Allow me to retort is half broadside, half polemic, filled with one-line zingers that are not intended to leave you wondering what exactly Elie thinks about things.

Most scholars are probably right, and I for real don’t give a shit.

And he doesn’t. And that is the point of the book, which appears to be misapprehended by those who love it or hate it alike. This is no law review article. This is no legal treatise. Elie will never be confused for Blackstone, as he is for Dylan. That was never the point of the book, which was exactly what the title says it is, a black guy’s guide to the Constitution.

As a lawyer, approaching this book from any other direction will prove frustrating, even a bit on the annoying side, as the legal “analysis” isn’t. This is pure, unadulterated, argument from the blatantly black perspective, and Elie makes no apologies for it. He’s wrong on the law. He indulges every logical fallacy imaginable. He makes wild assertions without even the most cursory effort to provide a basis for his claim, either factual or logical. And yet, he’s got a point.

If the Constitution is so great, so brilliant, why has it worked out so very badly for black people? Why do some “rights” shamelessly trump others, and invariably for the benefit of anyone except a black dude? There are, of course, reasons, but Elie’s not assuming the responsibility of telling you about them, because this is from the perspective of a black guy, and he’s going to give you the arguments that serve his purpose. Why? Because it’s his book and that’s what the book is about. Are you not paying attention?

The funniest part is that Elie, who hasn’t exactly led a life devoid of privilege that many white guys would envy, uses anecdotes from his life to bring color (see what I did there) to his views. His “driving while Black” stories, however, may be more Netflix than street.

The third time was terrifying. My suffer job between high school and college was working for the state Bureau of Motor Vehicles. My position involved doing advance setup for events highlighting the pace car for the Indianapolis 500.

I was digging ditches and he was hanging with the Indy 500 pace car? Who do I have to blow to be this oppressed? When the trooper who stopped him said, “it smells funny in here,” Elie brain-farted and made a wisecrack. Even young Elie was a funny, if moronic, guy. And the cop did what any cop would do to anyone who sassed him back, but this was Elie and he was black even when he was young, and so the story goes.

And that’s where the book that’s meant to illuminate the failings of our great experiment whenever the glory of the Constitution was applied to 3/5ths of a person, which he included in there even though he conceded that there was a subsequent amendment or two that changes things, may not rise to the occasion. You see, much of what Elie bemoans with good reason, even if he neglects to mention it, is indeed the sort of problem a black person will suffer, but so too would a white person. Cops, in particular, may carry around some racist assumptions and animus toward young black men, but they’re not all that fond of young white men either, particularly when they’re of a certain socio-economic class that doesn’t matriculate at Harvard College.

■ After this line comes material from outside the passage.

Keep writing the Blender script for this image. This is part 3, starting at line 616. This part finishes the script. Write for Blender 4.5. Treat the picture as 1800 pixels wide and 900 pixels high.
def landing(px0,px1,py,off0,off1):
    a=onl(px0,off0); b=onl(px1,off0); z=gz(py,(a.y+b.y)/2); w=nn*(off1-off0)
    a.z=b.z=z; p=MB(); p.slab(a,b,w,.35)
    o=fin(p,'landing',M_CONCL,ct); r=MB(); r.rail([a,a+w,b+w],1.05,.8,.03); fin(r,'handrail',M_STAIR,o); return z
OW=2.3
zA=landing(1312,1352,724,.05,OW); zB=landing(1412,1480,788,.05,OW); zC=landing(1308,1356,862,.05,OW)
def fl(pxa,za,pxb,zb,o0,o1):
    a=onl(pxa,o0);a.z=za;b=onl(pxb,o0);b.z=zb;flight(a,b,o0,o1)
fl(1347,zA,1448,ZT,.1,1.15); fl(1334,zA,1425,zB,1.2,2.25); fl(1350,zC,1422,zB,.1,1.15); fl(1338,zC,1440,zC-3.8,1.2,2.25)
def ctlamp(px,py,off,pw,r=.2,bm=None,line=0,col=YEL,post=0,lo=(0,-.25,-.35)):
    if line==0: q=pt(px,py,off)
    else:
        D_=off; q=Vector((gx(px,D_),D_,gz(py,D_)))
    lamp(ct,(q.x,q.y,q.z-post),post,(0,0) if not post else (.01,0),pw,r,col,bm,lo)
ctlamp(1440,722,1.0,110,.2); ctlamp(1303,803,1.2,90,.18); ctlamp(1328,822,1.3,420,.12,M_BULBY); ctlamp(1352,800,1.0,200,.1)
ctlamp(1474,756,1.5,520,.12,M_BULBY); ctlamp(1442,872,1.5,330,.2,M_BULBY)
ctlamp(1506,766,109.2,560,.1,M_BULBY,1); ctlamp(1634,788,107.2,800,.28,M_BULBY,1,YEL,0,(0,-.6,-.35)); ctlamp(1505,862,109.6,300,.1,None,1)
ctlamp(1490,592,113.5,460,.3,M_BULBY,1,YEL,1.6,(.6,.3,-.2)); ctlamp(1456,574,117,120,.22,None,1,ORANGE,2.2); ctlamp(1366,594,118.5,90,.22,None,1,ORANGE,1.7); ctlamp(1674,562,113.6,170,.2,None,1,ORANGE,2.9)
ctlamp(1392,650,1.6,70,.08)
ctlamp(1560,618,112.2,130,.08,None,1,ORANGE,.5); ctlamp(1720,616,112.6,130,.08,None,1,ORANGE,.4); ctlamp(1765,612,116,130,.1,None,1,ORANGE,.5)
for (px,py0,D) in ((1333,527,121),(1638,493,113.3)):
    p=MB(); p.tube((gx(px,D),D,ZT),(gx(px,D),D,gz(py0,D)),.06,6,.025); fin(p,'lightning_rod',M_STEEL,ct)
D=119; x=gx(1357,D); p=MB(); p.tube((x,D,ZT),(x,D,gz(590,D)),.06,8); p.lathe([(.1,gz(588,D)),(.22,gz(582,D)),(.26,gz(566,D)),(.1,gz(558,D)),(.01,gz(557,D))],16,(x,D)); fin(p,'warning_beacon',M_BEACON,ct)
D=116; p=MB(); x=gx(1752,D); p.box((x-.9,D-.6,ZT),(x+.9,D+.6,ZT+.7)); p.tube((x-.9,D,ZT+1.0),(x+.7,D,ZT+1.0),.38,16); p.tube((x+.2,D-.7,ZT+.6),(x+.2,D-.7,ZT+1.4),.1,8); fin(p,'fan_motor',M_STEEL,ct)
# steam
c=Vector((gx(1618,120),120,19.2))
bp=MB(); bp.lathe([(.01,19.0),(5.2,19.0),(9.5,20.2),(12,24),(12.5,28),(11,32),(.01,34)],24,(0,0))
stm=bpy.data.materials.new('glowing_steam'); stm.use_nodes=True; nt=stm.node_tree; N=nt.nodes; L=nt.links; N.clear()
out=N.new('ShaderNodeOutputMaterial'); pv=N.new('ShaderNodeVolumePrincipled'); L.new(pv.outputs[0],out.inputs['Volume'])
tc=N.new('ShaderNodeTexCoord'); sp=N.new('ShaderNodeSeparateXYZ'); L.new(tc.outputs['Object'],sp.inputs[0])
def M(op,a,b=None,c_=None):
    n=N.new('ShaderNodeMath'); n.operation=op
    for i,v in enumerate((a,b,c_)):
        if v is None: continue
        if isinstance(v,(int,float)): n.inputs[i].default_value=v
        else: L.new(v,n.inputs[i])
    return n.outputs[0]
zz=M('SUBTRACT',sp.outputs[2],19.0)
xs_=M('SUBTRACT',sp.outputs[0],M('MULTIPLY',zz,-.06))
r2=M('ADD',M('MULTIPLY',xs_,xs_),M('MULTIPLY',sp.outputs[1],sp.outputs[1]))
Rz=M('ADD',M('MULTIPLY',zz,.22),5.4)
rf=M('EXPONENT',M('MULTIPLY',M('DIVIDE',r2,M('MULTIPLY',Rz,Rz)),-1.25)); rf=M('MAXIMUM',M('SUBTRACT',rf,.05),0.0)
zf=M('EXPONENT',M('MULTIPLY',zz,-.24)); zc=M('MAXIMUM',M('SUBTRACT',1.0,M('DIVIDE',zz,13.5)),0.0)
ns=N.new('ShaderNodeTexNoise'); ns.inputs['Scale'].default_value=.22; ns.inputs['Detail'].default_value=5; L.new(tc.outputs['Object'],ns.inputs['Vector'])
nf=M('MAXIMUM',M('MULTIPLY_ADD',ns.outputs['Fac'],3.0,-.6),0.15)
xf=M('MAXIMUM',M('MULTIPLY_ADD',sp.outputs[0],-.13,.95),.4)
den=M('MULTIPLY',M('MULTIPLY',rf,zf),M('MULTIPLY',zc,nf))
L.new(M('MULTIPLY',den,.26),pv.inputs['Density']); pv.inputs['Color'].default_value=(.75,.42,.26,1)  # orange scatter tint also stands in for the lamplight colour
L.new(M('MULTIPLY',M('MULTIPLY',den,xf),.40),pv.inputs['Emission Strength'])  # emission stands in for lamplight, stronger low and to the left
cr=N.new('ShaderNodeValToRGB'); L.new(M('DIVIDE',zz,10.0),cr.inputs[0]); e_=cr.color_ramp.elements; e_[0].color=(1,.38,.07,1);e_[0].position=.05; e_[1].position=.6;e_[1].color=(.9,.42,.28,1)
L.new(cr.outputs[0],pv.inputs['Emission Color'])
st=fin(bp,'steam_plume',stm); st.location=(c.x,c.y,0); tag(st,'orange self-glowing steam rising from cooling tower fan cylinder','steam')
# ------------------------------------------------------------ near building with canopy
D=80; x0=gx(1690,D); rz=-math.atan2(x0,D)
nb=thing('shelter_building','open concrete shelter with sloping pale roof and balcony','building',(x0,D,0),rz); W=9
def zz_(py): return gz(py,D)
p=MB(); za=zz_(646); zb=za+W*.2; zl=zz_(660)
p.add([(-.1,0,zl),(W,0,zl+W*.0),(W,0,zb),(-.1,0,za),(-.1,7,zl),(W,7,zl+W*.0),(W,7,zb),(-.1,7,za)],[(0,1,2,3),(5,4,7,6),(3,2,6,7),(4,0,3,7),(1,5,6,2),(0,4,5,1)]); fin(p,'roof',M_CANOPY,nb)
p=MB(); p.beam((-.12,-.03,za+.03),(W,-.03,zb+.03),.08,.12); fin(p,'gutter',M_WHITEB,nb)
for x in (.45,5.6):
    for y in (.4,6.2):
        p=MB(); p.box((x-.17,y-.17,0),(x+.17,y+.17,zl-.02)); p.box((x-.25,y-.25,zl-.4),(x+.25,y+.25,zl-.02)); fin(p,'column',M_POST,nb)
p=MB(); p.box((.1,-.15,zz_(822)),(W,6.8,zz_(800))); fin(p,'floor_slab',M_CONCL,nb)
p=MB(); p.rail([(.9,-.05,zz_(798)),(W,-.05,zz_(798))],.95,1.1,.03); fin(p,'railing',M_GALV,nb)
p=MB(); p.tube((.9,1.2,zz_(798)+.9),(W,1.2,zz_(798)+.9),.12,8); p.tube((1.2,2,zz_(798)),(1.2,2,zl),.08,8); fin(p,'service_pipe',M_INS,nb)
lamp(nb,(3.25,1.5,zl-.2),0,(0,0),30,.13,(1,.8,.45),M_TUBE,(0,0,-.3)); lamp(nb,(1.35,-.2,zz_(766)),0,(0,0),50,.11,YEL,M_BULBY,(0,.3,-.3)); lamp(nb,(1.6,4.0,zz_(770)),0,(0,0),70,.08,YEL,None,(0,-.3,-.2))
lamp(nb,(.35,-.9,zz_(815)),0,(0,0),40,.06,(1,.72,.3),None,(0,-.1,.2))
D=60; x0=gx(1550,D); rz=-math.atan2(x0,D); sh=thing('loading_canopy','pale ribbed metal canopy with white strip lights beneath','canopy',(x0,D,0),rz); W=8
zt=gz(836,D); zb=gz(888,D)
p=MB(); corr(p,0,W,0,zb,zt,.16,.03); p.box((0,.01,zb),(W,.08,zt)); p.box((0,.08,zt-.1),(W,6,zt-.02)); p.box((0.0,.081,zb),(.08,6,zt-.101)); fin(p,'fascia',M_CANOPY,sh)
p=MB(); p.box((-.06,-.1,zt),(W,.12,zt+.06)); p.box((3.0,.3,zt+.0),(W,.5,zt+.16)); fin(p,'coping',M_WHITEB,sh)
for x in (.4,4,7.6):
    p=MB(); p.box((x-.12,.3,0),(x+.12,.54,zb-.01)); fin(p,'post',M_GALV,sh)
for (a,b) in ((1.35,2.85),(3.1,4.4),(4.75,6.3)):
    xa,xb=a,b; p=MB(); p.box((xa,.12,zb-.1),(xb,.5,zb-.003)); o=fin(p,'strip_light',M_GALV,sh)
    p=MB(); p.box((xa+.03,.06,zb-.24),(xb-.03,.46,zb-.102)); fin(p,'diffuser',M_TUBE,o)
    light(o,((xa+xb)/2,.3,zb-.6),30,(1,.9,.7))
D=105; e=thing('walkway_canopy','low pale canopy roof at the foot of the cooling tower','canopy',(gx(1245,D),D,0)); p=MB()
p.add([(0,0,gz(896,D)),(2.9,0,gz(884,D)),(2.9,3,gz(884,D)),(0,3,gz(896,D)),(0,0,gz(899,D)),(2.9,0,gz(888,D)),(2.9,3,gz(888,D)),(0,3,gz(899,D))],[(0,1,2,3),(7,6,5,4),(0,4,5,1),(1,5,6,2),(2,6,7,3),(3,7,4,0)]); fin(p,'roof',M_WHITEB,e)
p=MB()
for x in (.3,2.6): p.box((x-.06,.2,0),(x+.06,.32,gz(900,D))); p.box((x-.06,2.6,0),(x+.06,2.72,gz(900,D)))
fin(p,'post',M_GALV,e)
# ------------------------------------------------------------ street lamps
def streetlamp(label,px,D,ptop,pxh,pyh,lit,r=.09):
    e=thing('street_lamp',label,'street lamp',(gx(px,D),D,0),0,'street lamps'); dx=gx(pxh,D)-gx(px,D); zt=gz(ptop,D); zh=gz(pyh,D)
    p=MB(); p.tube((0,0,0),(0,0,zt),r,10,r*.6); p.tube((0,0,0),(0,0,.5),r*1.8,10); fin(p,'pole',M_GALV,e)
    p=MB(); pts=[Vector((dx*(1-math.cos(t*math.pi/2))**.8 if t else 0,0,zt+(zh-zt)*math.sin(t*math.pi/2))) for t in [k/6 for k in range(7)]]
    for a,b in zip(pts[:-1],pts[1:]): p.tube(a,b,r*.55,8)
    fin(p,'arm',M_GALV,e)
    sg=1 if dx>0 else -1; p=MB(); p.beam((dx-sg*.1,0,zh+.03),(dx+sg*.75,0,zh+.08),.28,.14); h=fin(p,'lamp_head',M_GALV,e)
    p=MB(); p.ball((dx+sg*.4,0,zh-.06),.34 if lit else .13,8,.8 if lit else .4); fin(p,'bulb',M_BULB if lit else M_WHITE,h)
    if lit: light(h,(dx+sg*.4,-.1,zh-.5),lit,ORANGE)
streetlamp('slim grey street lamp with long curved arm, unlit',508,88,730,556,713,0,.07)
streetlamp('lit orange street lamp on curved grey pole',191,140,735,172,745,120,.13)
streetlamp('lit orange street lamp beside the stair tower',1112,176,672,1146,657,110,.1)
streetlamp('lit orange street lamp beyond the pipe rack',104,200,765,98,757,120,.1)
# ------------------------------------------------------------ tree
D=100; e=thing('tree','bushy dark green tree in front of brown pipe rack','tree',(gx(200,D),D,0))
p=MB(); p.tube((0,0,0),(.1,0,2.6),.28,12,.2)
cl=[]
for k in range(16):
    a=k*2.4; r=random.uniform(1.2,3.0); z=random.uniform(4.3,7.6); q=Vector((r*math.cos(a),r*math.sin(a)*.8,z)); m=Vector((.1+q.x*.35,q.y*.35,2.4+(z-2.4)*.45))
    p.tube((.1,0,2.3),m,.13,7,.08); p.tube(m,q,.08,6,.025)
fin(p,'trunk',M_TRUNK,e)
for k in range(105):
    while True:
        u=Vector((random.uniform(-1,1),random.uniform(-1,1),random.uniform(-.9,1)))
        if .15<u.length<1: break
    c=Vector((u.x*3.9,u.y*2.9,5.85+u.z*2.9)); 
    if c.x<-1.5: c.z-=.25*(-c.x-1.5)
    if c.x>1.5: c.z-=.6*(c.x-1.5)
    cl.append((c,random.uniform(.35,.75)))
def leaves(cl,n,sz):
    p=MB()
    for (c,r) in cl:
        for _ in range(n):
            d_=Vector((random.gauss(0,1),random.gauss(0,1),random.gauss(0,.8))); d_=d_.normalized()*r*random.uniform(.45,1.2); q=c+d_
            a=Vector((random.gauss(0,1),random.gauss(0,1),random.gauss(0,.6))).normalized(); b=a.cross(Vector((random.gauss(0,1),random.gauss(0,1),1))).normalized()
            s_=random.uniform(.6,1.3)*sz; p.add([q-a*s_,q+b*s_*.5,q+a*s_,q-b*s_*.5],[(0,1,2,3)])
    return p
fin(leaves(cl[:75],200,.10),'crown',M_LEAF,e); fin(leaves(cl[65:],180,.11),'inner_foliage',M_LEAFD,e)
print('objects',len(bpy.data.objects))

And yet, when it comes to the very real problem of police brutality, Elie takes it to a surprising (at least to me) place.

So while police brutality and violence only gets talked about as a “Black” issue, make no mistake: it’s a problem entirely created by and for the benefit of white people. I don’t hold personal enmity* toward the police, any more than I’l hold a personal grudge against a pack of dogs sent to recapture me after I escaped from bondage. My issue is with their owner. My issue is with white people who refuse to keep their goddamn cops on a leash.

There are no good cops or bad cops. There are just shitty white people.

Does Elie really mean that? Does he not blame cops? Does he really think white people are all the gag line in an Eddie Murphy SNL skit, doing white people stuff with the cops when no black people are looking? Did no one tell Elie that cops beat and kill more white people than black people, so if someone blew it by letting them off their leash, it wasn’t just because they were white?

But the funny part of this is that I don’t believe that Elie has any particular animosity toward white people, but that he’s of a view that he and I argued about a few years back.

We sure is sorry bout botherin whites with our concerns. We tries our best to make it so you folks want to hep us.

And this is the value of Allow Me to Retort, a view inside the unfiltered perspective of how a  very smart, very well-educated, very funny black man views that issue of race in society and law. What Elie is trying to explain, to the extent this was written for white people eyes at all, is that he owes no apology for laying the blame on white people for a society that, for all our perceived greatness of the Constitution, still expects a black guy to bend to our will to be accepted and acceptable.

You don’t have to agree with Elie, and as a lawyer, you’re going to cringe at his recitation of the law and legal history because it’s, well, slightly less than accurate.** but if you want to understand why all the anger, the resentment, the refusal to moderate views to accommodate white people’s comfort level with how the world works for black people, Elie explains it. And somehow, even though you’re at fault for everything, he still makes you laugh in the process. Get this book. Read this book. At worst, you’ll get a good laugh out of it. At best, you’ll gain a deeper understanding of where the rage comes from and what we can do about it.

*Ed. Note: Enmity would make a good rapper name.

**At the middle of page 67, Elie writes:

And qualified immunity does not protect the state itself from liability arising from the misdeeds of its agents. It’s actually quite common for a city to be sued and eventually reach a cash settlement with the victims of their murderous police forces.

This one broke my Monell brain. Fix this in the second edition, Elie.